The final two prayers in the petition read,

“iii) Direct BCI not to collect any fees including inspection fees from the Law colleges and if at all to be recovered then the appropriate Government be directed to pay the same, and;

iv) BCI be directed not to have any direct/indirect control on the functioning of Law colleges, and prevent them from sending resolutions to the Law colleges every now and then.”

IA Saiyed, who represented the students
IA Saiyed, who represented the students

In essence, the petitioners are contending that although the BCI can law down the standards of legal education, it has absolutely no power to grant approval. Nor does the BCI have the power to take action if these standards are not met.

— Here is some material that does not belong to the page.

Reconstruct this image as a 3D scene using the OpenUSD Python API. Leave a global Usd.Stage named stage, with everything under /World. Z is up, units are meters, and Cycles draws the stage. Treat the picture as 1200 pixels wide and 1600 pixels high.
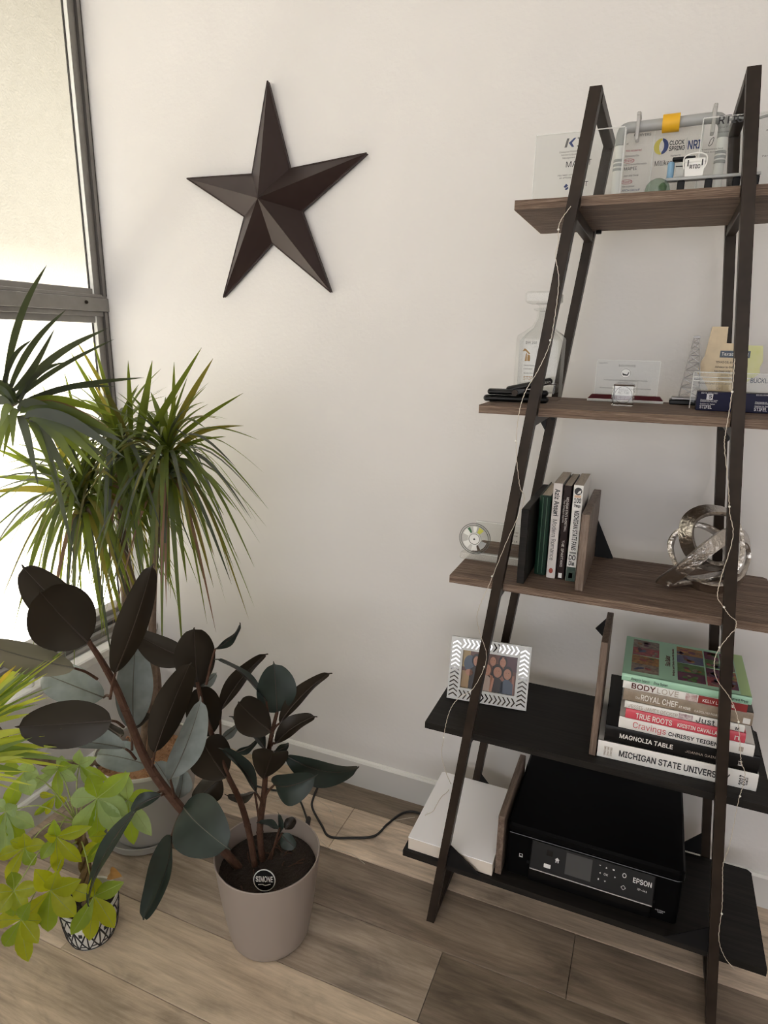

The Bench noted that a similar challenge to the BCI’s and the State Bar Councils’ powers to oversee legal education as per Sections 7 and 6 of the Advocates Act was pending before the Supreme Court. It did, however, grant relief to students whose admissions were put on hold pending the BCI’s approval of colleges in the state.

The state government, one of the respondents in the petition, reportedly filed an affidavit citing the “hindrance” caused by the BCI during last year’s admissions to law colleges in Maharashtra, done through the Common Entrance Test. The state also questioned the BCI’s authority to regulate education institutions directly.

After the Law CET admissions concluded in November last year, the BCI had decided that it would not recognise these colleges, and that students graduating from them would not be given a licence to practice in courts. Such students, they said, would be the “liability of the state”.

This petition was subsequently filed in the High Court. It also assailed the BCI’s decision to de-recognize Government Law College, Mumbai and three other law colleges in the city, a move which Chairman Manan Kumar Mishra justified, stating,

“Large number of colleges in Maharashtra including GLC, Mumbai don’t have proper infrastructure and faculty.”

However, GLC claimed that neither did it receive any notice from the regulator of the legal profession, nor was an inspection of the campus undertaken since 2013.

The Supreme Court will be the final authority to decide the extent of the role played by the BCI in legal education, whenever the matter comes up before it.